Data provided
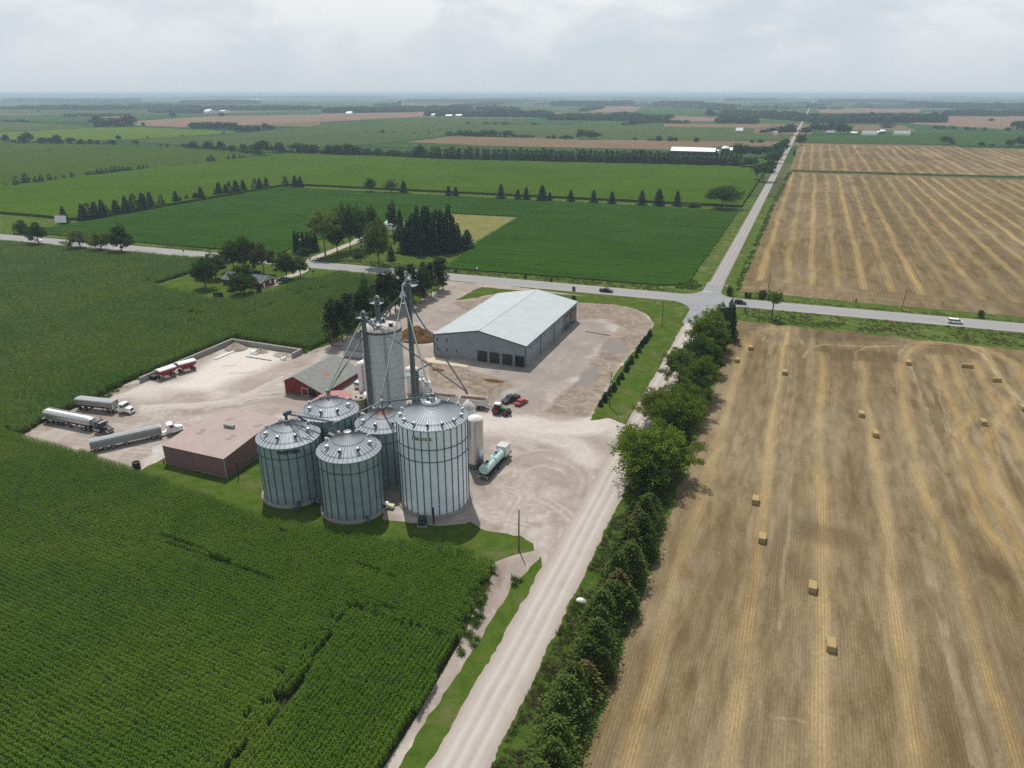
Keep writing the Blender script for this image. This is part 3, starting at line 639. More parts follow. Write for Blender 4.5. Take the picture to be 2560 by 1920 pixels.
far_fields = [('T1', 'y', [(0, 322), (600, 292), (840, 288), (1460, 318), (1440, 325), (1000, 355), (730, 368), (0, 378)]), ('T1', 'o', [(0, 255), (560, 285), (600, 290), (0, 318)]),
    ('T1', 'm', [(740, 372), (1000, 358), (1460, 328), (1690, 306), (2212, 252), (2212, 330), (2050, 410), (1750, 410), (1250, 412)]), ('T1', 'p', [(825, 252), (1300, 222), (2212, 208), (2212, 246), (1690, 270), (1160, 290), (830, 280)]),
    ('T1', 'g', [(820, 215), (1980, 190), (1980, 206), (1300, 220), (820, 250)]), ('T1', 'g', [(0, 215), (540, 235), (545, 262), (0, 250)]), ('T1', 'm', [(0, 182), (860, 186), (860, 205), (0, 205)]),
    ('T1', 'g', [(830, 130), (1900, 150), (1900, 168), (860, 160)]), ('T1', 'o', [(880, 165), (1900, 170), (1900, 180), (900, 185)]),
    ('T2', 'b', [(520, 380), (830, 346), (2212, 375), (2212, 430), (1000, 404)]), ('T2', 'g', [(240, 404), (500, 384), (1000, 408), (2212, 433), (2212, 456), (700, 425)]), ('T2', 'm', [(0, 292), (700, 240), (880, 232), (1500, 262), (890, 272), (820, 335), (500, 378), (230, 400), (0, 405)]),
    ('T2', 'o', [(900, 274), (1900, 280), (2212, 290), (2212, 368), (1500, 362), (850, 340)]), ('T2', 'p', [(0, 208), (640, 195), (650, 224), (0, 250)]), ('T2', 'g', [(660, 228), (880, 234), (1380, 236), (1300, 244), (0, 290), (0, 254)]),
    ('T2', 'o', [(1050, 140), (1400, 145), (1400, 160), (1600, 190), (1380, 205), (1150, 190)]), ('T2', 'p', [(1640, 200), (1760, 158), (1990, 162), (1930, 196)]), ('T2', 'g', [(1930, 196), (2050, 162), (2212, 168), (2212, 216), (2100, 215)]), ('T2', 'p', [(620, 160), (940, 138), (960, 150), (700, 165)]),
    ('T2', 'm', [(20, 135), (480, 145), (480, 160), (30, 150)]), ('T2', 'g', [(1820, 132), (2050, 132), (2050, 156), (1850, 154)]),
    ('T3', 'b', [(0, 380), (690, 390), (640, 410), (420, 405), (0, 425)]), ('T3', 'o', [(0, 290), (550, 295), (560, 330), (780, 345), (745, 375), (0, 368)]), ('T3', 'b', [(0, 268), (690, 275), (590, 296), (0, 286)]), ('T3', 'p', [(0, 222), (430, 228), (340, 255), (0, 250)]),
    ('T3', 'g', [(0, 165), (110, 168), (370, 185), (270, 215), (0, 216)]), ('T3', 'g', [(390, 150), (880, 150), (870, 200), (720, 192), (390, 178)]), ('T3', 'g', [(870, 338), (1160, 325), (2212, 315), (2212, 408), (870, 385)]),
    ('T3', 'p', [(1510, 268), (1740, 222), (2212, 226), (2212, 300), (2080, 302)]), ('T3', 'p', [(930, 172), (1590, 178), (1560, 200), (960, 202)]), ('T3', 'g', [(960, 140), (1190, 140), (1200, 158), (1280, 168), (950, 166)]), ('T3', 'g', [(1490, 110), (2212, 120), (2212, 132), (1520, 150)]),
    ('T3', 'm', [(1300, 160), (1600, 160), (1590, 176), (1300, 172)])]
for i, (w, k, pts) in enumerate(far_fields):
    sheet({'p': 'bare_field', 'b': 'stubble_field'}.get(k, 'crop_field'), WL(w, pts, .5), .5+.03*(i % 7), FM[k], skirt=.7)
# ================================================================== GRAIN SITE
def galv(name, a, b, metal=.55, rough=.42, panel=(2.4, .86), dark=.25, rust=None):
    m, N, L, bs = new_mat(name); o = objc(N)
    s = N.new('ShaderNodeSeparateXYZ'); L.new(o, s.inputs[0])
    an = math_(N, L, 'ARCTAN2', s.outputs[1], s.outputs[0])
    cb = N.new('ShaderNodeCombineXYZ'); L.new(math_(N, L, 'MULTIPLY', an, 6.6), cb.inputs[0]); L.new(s.outputs[2], cb.inputs[1])
    br = N.new('ShaderNodeTexBrick'); L.new(cb.outputs[0], br.inputs['Vector']); br.inputs['Scale'].default_value = 1
    br.inputs['Brick Width'].default_value = panel[0]; br.inputs['Row Height'].default_value = panel[1]; br.inputs['Mortar Size'].default_value = .012
    br.inputs['Color1'].default_value = c4(a); br.inputs['Color2'].default_value = c4(b); br.inputs['Mortar'].default_value = c4(tuple(x*(1-dark) for x in a))
    n = noise(N, L, vscale(N, L, o, (1, 1, .35)), .7, 5, .6)
    c = mixc(N, L, ramp(N, L, n, .35, .7, 0, .45), br.outputs['Color'], tuple(x*.72 for x in a))
    if rust:
        rr = N.new('ShaderNodeVectorMath'); rr.operation = 'LENGTH'; cx = N.new('ShaderNodeCombineXYZ'); L.new(s.outputs[0], cx.inputs[0]); L.new(s.outputs[1], cx.inputs[1]); L.new(cx.outputs[0], rr.inputs[0])
        nr = noise(N, L, o, 1.3, 5, .7); q = math_(N, L, 'ADD', rr.outputs['Value'], math_(N, L, 'MULTIPLY', nr, 2.2))
        c = mixc(N, L, ramp(N, L, q, rust[0], rust[1], rust[2], 0), c, (.20, .085, .045))
    L.new(c, bs.inputs['Base Color']); bs.inputs['Metallic'].default_value = metal
    L.new(ramp(N, L, n, .3, .7, rough, rough+.15), bs.inputs['Roughness'])
    return m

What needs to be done
The data above should be repeated exactly, minus any pictures.

Solution for this problem
Keep writing the Blender script for this image. This is part 3, starting at line 639. More parts follow. Write for Blender 4.5. Take the picture to be 2560 by 1920 pixels.
far_fields = [('T1', 'y', [(0, 322), (600, 292), (840, 288), (1460, 318), (1440, 325), (1000, 355), (730, 368), (0, 378)]), ('T1', 'o', [(0, 255), (560, 285), (600, 290), (0, 318)]),
    ('T1', 'm', [(740, 372), (1000, 358), (1460, 328), (1690, 306), (2212, 252), (2212, 330), (2050, 410), (1750, 410), (1250, 412)]), ('T1', 'p', [(825, 252), (1300, 222), (2212, 208), (2212, 246), (1690, 270), (1160, 290), (830, 280)]),
    ('T1', 'g', [(820, 215), (1980, 190), (1980, 206), (1300, 220), (820, 250)]), ('T1', 'g', [(0, 215), (540, 235), (545, 262), (0, 250)]), ('T1', 'm', [(0, 182), (860, 186), (860, 205), (0, 205)]),
    ('T1', 'g', [(830, 130), (1900, 150), (1900, 168), (860, 160)]), ('T1', 'o', [(880, 165), (1900, 170), (1900, 180), (900, 185)]),
    ('T2', 'b', [(520, 380), (830, 346), (2212, 375), (2212, 430), (1000, 404)]), ('T2', 'g', [(240, 404), (500, 384), (1000, 408), (2212, 433), (2212, 456), (700, 425)]), ('T2', 'm', [(0, 292), (700, 240), (880, 232), (1500, 262), (890, 272), (820, 335), (500, 378), (230, 400), (0, 405)]),
    ('T2', 'o', [(900, 274), (1900, 280), (2212, 290), (2212, 368), (1500, 362), (850, 340)]), ('T2', 'p', [(0, 208), (640, 195), (650, 224), (0, 250)]), ('T2', 'g', [(660, 228), (880, 234), (1380, 236), (1300, 244), (0, 290), (0, 254)]),
    ('T2', 'o', [(1050, 140), (1400, 145), (1400, 160), (1600, 190), (1380, 205), (1150, 190)]), ('T2', 'p', [(1640, 200), (1760, 158), (1990, 162), (1930, 196)]), ('T2', 'g', [(1930, 196), (2050, 162), (2212, 168), (2212, 216), (2100, 215)]), ('T2', 'p', [(620, 160), (940, 138), (960, 150), (700, 165)]),
    ('T2', 'm', [(20, 135), (480, 145), (480, 160), (30, 150)]), ('T2', 'g', [(1820, 132), (2050, 132), (2050, 156), (1850, 154)]),
    ('T3', 'b', [(0, 380), (690, 390), (640, 410), (420, 405), (0, 425)]), ('T3', 'o', [(0, 290), (550, 295), (560, 330), (780, 345), (745, 375), (0, 368)]), ('T3', 'b', [(0, 268), (690, 275), (590, 296), (0, 286)]), ('T3', 'p', [(0, 222), (430, 228), (340, 255), (0, 250)]),
    ('T3', 'g', [(0, 165), (110, 168), (370, 185), (270, 215), (0, 216)]), ('T3', 'g', [(390, 150), (880, 150), (870, 200), (720, 192), (390, 178)]), ('T3', 'g', [(870, 338), (1160, 325), (2212, 315), (2212, 408), (870, 385)]),
    ('T3', 'p', [(1510, 268), (1740, 222), (2212, 226), (2212, 300), (2080, 302)]), ('T3', 'p', [(930, 172), (1590, 178), (1560, 200), (960, 202)]), ('T3', 'g', [(960, 140), (1190, 140), (1200, 158), (1280, 168), (950, 166)]), ('T3', 'g', [(1490, 110), (2212, 120), (2212, 132), (1520, 150)]),
    ('T3', 'm', [(1300, 160), (1600, 160), (1590, 176), (1300, 172)])]
for i, (w, k, pts) in enumerate(far_fields):
    sheet({'p': 'bare_field', 'b': 'stubble_field'}.get(k, 'crop_field'), WL(w, pts, .5), .5+.03*(i % 7), FM[k], skirt=.7)
# ================================================================== GRAIN SITE
def galv(name, a, b, metal=.55, rough=.42, panel=(2.4, .86), dark=.25, rust=None):
    m, N, L, bs = new_mat(name); o = objc(N)
    s = N.new('ShaderNodeSeparateXYZ'); L.new(o, s.inputs[0])
    an = math_(N, L, 'ARCTAN2', s.outputs[1], s.outputs[0])
    cb = N.new('ShaderNodeCombineXYZ'); L.new(math_(N, L, 'MULTIPLY', an, 6.6), cb.inputs[0]); L.new(s.outputs[2], cb.inputs[1])
    br = N.new('ShaderNodeTexBrick'); L.new(cb.outputs[0], br.inputs['Vector']); br.inputs['Scale'].default_value = 1
    br.inputs['Brick Width'].default_value = panel[0]; br.inputs['Row Height'].default_value = panel[1]; br.inputs['Mortar Size'].default_value = .012
    br.inputs['Color1'].default_value = c4(a); br.inputs['Color2'].default_value = c4(b); br.inputs['Mortar'].default_value = c4(tuple(x*(1-dark) for x in a))
    n = noise(N, L, vscale(N, L, o, (1, 1, .35)), .7, 5, .6)
    c = mixc(N, L, ramp(N, L, n, .35, .7, 0, .45), br.outputs['Color'], tuple(x*.72 for x in a))
    if rust:
        rr = N.new('ShaderNodeVectorMath'); rr.operation = 'LENGTH'; cx = N.new('ShaderNodeCombineXYZ'); L.new(s.outputs[0], cx.inputs[0]); L.new(s.outputs[1], cx.inputs[1]); L.new(cx.outputs[0], rr.inputs[0])
        nr = noise(N, L, o, 1.3, 5, .7); q = math_(N, L, 'ADD', rr.outputs['Value'], math_(N, L, 'MULTIPLY', nr, 2.2))
        c = mixc(N, L, ramp(N, L, q, rust[0], rust[1], rust[2], 0), c, (.20, .085, .045))
    L.new(c, bs.inputs['Base Color']); bs.inputs['Metallic'].default_value = metal
    L.new(ramp(N, L, n, .3, .7, rough, rough+.15), bs.inputs['Roughness'])
    return m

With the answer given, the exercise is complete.